=== Data lines ===

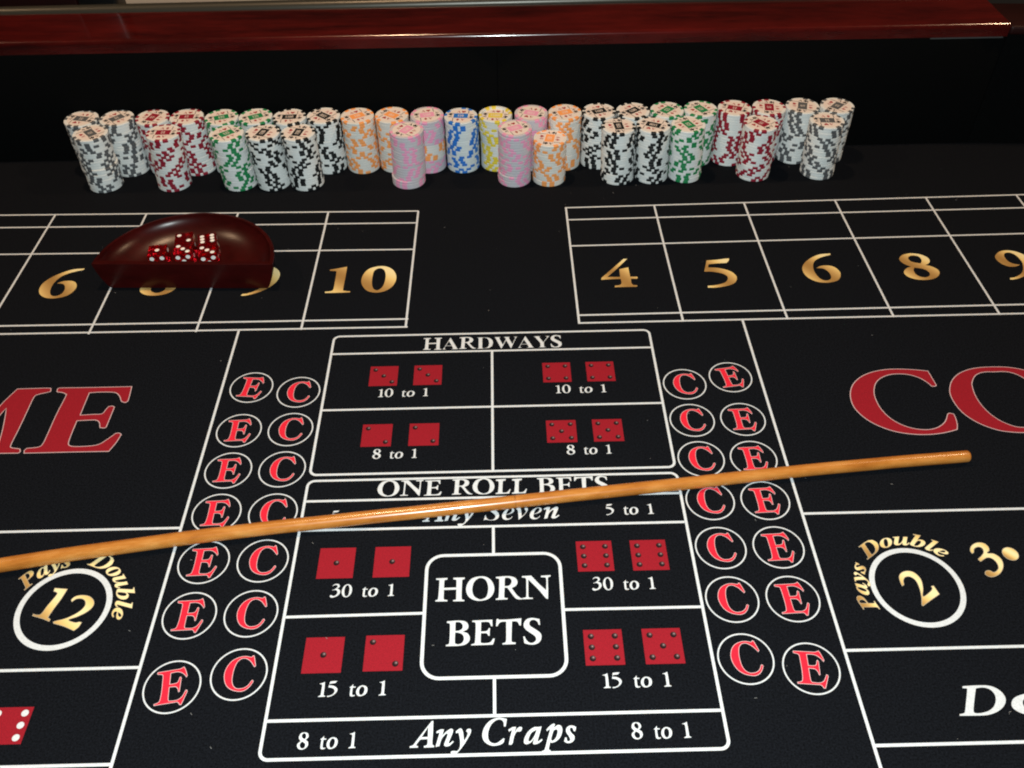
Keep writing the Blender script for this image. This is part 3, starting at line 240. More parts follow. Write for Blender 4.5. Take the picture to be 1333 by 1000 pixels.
def text_glyphs(txt, st):
    """list of glyphs (pen position, advance, contours) with a cap height of 490, and the total advance"""
    x = 0; out = []; fall = {'t': 'b', 'c': 'b', 'j': 'i'}
    for ch in txt:
        if ch == ' ': x += {'t': 285, 'c': 215, 'j': 190}.get(st, 200); continue
        if st + ch in DRAWN:
            adv, cs = DRAWN[st + ch]; out.append((x, adv, [smooth_contour(c, 4) for c in cs]))
        else:
            f = fall.get(st, st); adv, cs = FONT[f + ch]; k = 490 / cap_of(f); adv *= k
            cs = [[Vector((c[i] * k, c[i + 1] * k)) for i in range(0, len(c), 2)] for c in cs]
            if f != st: cs = grow(cs, -7)
            out.append((x, adv, cs))
        x += adv
    return out, x
def text(parent, txt, st, x0, x1, y, cap, thin=0.0, m=None, z=.22, track=0, name='lettering', target=None):
    gl, _ = text_glyphs(txt, st)
    gl = [(px + track * i, adv, cs) for i, (px, adv, cs) in enumerate(gl)]
    mn = min(p.x + px for px, a, cs in gl for c in cs for p in c); mx = max(p.x + px for px, a, cs in gl for c in cs for p in c)
    sy = cap / 490; sx = (x1 - x0) / (mx - mn)
    P = target or Print()
    for px, adv, cs in gl:
        q = [[Vector((x0 + (p.x + px - mn) * sx, y + p.y * sy)) for p in c] for c in cs]
        if thin: q = grow(q, -thin)
        P.fill(q, m or WHITE, z)
    return P if target else P.build(name, parent)

# ------------------------------------------------------------------ the craps table
table = bpy.data.objects.new('craps_table', None); COL.objects.link(table)
tag(table, 'craps table with black printed felt, dark felt back wall and mahogany rail', 'craps table')
WY = 1040.0                                                         # where the back wall stands
def box(name, x0, x1, y0, y1, z0, z1, m, parent, bev=0, seg=3):
    bm = bmesh.new(); bmesh.ops.create_cube(bm, size=1)
    for v in bm.verts: v.co = Vector(((x0 + x1) / 2 + v.co.x * (x1 - x0), (y0 + y1) / 2 + v.co.y * (y1 - y0), (z0 + z1) / 2 + v.co.z * (z1 - z0))) * MM
    if bev: bmesh.ops.bevel(bm, geom=bm.edges[:], offset=bev * MM, segments=seg, profile=.5, affect='EDGES')
    return link(name, bm_mesh(name, bm, [m], bool(bev)), parent)
# felt bed: a gently uneven cloth sheet with thickness
def felt_bed():
    bm = bmesh.new()
    bmesh.ops.create_grid(bm, x_segments=2, y_segments=2, size=1)
    for v in bm.verts: v.co = Vector((v.co.x * 1.15, .37 + v.co.y * .67, 0))
    r = bmesh.ops.extrude_face_region(bm, geom=bm.faces[:])
    for v in [g for g in r['geom'] if isinstance(g, bmesh.types.BMVert)]: v.co.z = -.03
    return link('layout_felt', bm_mesh('layout_felt', bm, [FELT]), table)
felt_bed()
# back wall in two upholstered panels that meet at a thin seam, and the angled corner on the right
box('seam_light_block', -1150, 1150, WY + 31, WY + 36, -30, 140, WALL, table)  # added unseen sheet, keeps lamp light from leaking through the seam
for x0, x1 in ((-1150, -1.7), (-1.2, 596)):
    box('wall_panel', x0, x1, WY, WY + 30, -30, 141, WALL, table, .6, 2)
def slab(name, pts, z0, z1, m, bev=0, parent=table, seg=3):
    bm = bmesh.new()
    vs = [bm.verts.new((x * MM, y * MM, z0 * MM)) for x, y in pts]; f = bm.faces.new(vs)
    r = bmesh.ops.extrude_face_region(bm, geom=[f])
    for v in [g for g in r['geom'] if isinstance(g, bmesh.types.BMVert)]: v.co.z = z1 * MM
    if bev: bmesh.ops.bevel(bm, geom=bm.edges[:], offset=bev * MM, segments=seg, profile=.5, affect='EDGES')
    return link(name, bm_mesh(name, bm, [m], bool(bev)), parent)
slab('wall_panel', [(597, WY), (1150, WY - 40), (1150, WY), (597, WY + 30)], -30, 141, WALL)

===

Write out the listing word for word, omitting the pictures it holds.

__Response__.
Keep writing the Blender script for this image. This is part 3, starting at line 240. More parts follow. Write for Blender 4.5. Take the picture to be 1333 by 1000 pixels.
def text_glyphs(txt, st):
    """list of glyphs (pen position, advance, contours) with a cap height of 490, and the total advance"""
    x = 0; out = []; fall = {'t': 'b', 'c': 'b', 'j': 'i'}
    for ch in txt:
        if ch == ' ': x += {'t': 285, 'c': 215, 'j': 190}.get(st, 200); continue
        if st + ch in DRAWN:
            adv, cs = DRAWN[st + ch]; out.append((x, adv, [smooth_contour(c, 4) for c in cs]))
        else:
            f = fall.get(st, st); adv, cs = FONT[f + ch]; k = 490 / cap_of(f); adv *= k
            cs = [[Vector((c[i] * k, c[i + 1] * k)) for i in range(0, len(c), 2)] for c in cs]
            if f != st: cs = grow(cs, -7)
            out.append((x, adv, cs))
        x += adv
    return out, x
def text(parent, txt, st, x0, x1, y, cap, thin=0.0, m=None, z=.22, track=0, name='lettering', target=None):
    gl, _ = text_glyphs(txt, st)
    gl = [(px + track * i, adv, cs) for i, (px, adv, cs) in enumerate(gl)]
    mn = min(p.x + px for px, a, cs in gl for c in cs for p in c); mx = max(p.x + px for px, a, cs in gl for c in cs for p in c)
    sy = cap / 490; sx = (x1 - x0) / (mx - mn)
    P = target or Print()
    for px, adv, cs in gl:
        q = [[Vector((x0 + (p.x + px - mn) * sx, y + p.y * sy)) for p in c] for c in cs]
        if thin: q = grow(q, -thin)
        P.fill(q, m or WHITE, z)
    return P if target else P.build(name, parent)

# ------------------------------------------------------------------ the craps table
table = bpy.data.objects.new('craps_table', None); COL.objects.link(table)
tag(table, 'craps table with black printed felt, dark felt back wall and mahogany rail', 'craps table')
WY = 1040.0                                                         # where the back wall stands
def box(name, x0, x1, y0, y1, z0, z1, m, parent, bev=0, seg=3):
    bm = bmesh.new(); bmesh.ops.create_cube(bm, size=1)
    for v in bm.verts: v.co = Vector(((x0 + x1) / 2 + v.co.x * (x1 - x0), (y0 + y1) / 2 + v.co.y * (y1 - y0), (z0 + z1) / 2 + v.co.z * (z1 - z0))) * MM
    if bev: bmesh.ops.bevel(bm, geom=bm.edges[:], offset=bev * MM, segments=seg, profile=.5, affect='EDGES')
    return link(name, bm_mesh(name, bm, [m], bool(bev)), parent)
# felt bed: a gently uneven cloth sheet with thickness
def felt_bed():
    bm = bmesh.new()
    bmesh.ops.create_grid(bm, x_segments=2, y_segments=2, size=1)
    for v in bm.verts: v.co = Vector((v.co.x * 1.15, .37 + v.co.y * .67, 0))
    r = bmesh.ops.extrude_face_region(bm, geom=bm.faces[:])
    for v in [g for g in r['geom'] if isinstance(g, bmesh.types.BMVert)]: v.co.z = -.03
    return link('layout_felt', bm_mesh('layout_felt', bm, [FELT]), table)
felt_bed()
# back wall in two upholstered panels that meet at a thin seam, and the angled corner on the right
box('seam_light_block', -1150, 1150, WY + 31, WY + 36, -30, 140, WALL, table)  # added unseen sheet, keeps lamp light from leaking through the seam
for x0, x1 in ((-1150, -1.7), (-1.2, 596)):
    box('wall_panel', x0, x1, WY, WY + 30, -30, 141, WALL, table, .6, 2)
def slab(name, pts, z0, z1, m, bev=0, parent=table, seg=3):
    bm = bmesh.new()
    vs = [bm.verts.new((x * MM, y * MM, z0 * MM)) for x, y in pts]; f = bm.faces.new(vs)
    r = bmesh.ops.extrude_face_region(bm, geom=[f])
    for v in [g for g in r['geom'] if isinstance(g, bmesh.types.BMVert)]: v.co.z = z1 * MM
    if bev: bmesh.ops.bevel(bm, geom=bm.edges[:], offset=bev * MM, segments=seg, profile=.5, affect='EDGES')
    return link(name, bm_mesh(name, bm, [m], bool(bev)), parent)
slab('wall_panel', [(597, WY), (1150, WY - 40), (1150, WY), (597, WY + 30)], -30, 141, WALL)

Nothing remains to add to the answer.